Awesome. We’re gonna be friends, I can tell.

But enough about your poor life choices, on into the meat of things! The delicious, juicy meat of things. My name’s Sam, and I’m going to be spending my next year of college in Japan. I started this blog to try and chronicle my experiences there, as well as attempt to impart some of the cultural oddities and knowledge I stumble upon while abroad back to the uncouth savages I know in America.

I’ve always been pretty interested in the culture and people of Japan and other Asian nations, so I’d like to mainly focus on aspects different from those of my home country. That said, I’ve been reading several other blogs about westerners in Japan in the months leading up to my trip, and too many of them touch on the same topics. Don’t get me wrong,  I’m the first bastard in line to read about how weird Japanese toilets and vending machines are, but those topics have already been covered by other people on other blogs, so I see no point in touching on them in depth. People will always be the most interesting thing in the world to me, so they’re what I’m going to try and predominantly focus on. Luckily, my university offers a homestay option where I get to live with a Japanese family during my trip, so I should be able to at least get a glimpse of what the fuck goes on in the everyday life of some people of a different walk of life than I.

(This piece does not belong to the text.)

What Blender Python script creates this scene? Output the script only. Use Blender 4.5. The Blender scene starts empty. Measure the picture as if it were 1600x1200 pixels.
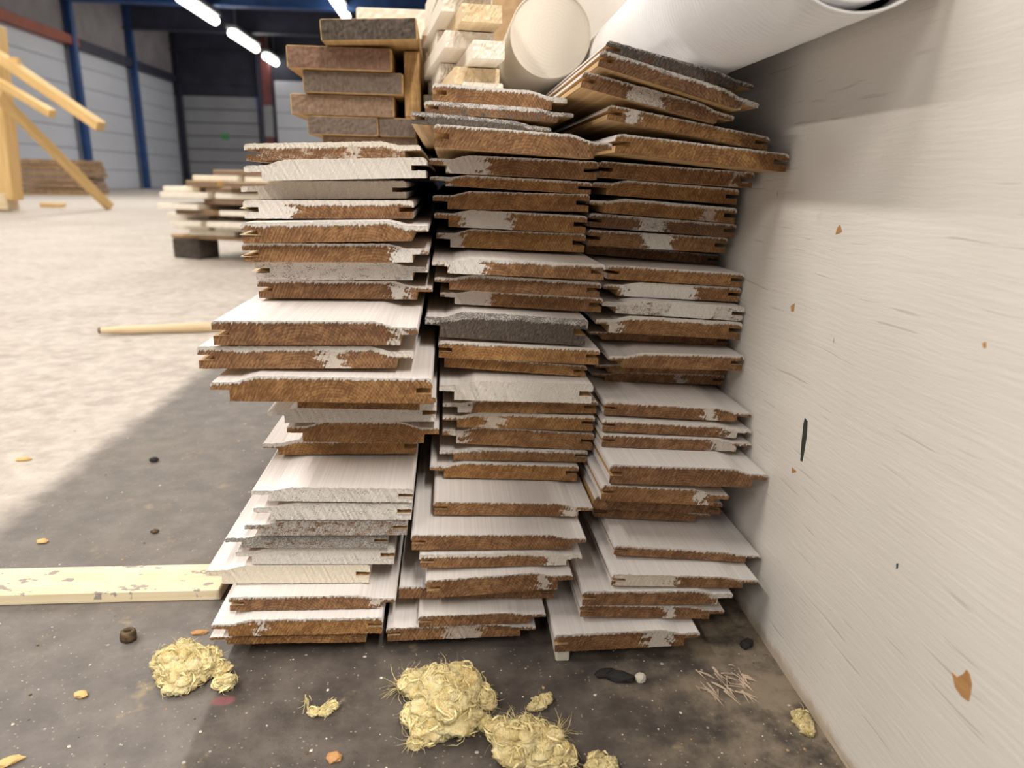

What other reasons do I have for going abroad? Mainly to learn a foreign language. I’ve studied Japanese for a couple semesters in college, and though I thoroughly suck shit at it, it’s pretty fun. Every sentence is like a puzzle I can’t hope to solve, but I’m slowly inching my way toward comprehension. I’m also really looking forward to the knee-you-in-the-crotch shock of being away from everything and everyone I know for a long period of time. I get the chance to trade in my whole world for another, and I’m not thinking twice. I can’t wait.

I’ve already bought plane tickets and sorted out most of the logistical crap with my school, so now all I really have to do is wait for my visa application to get processed and shove off in late August. Until then, I plan on continuing to grow the most gut wrenchingly disgusting facial hair the galaxy has ever seen.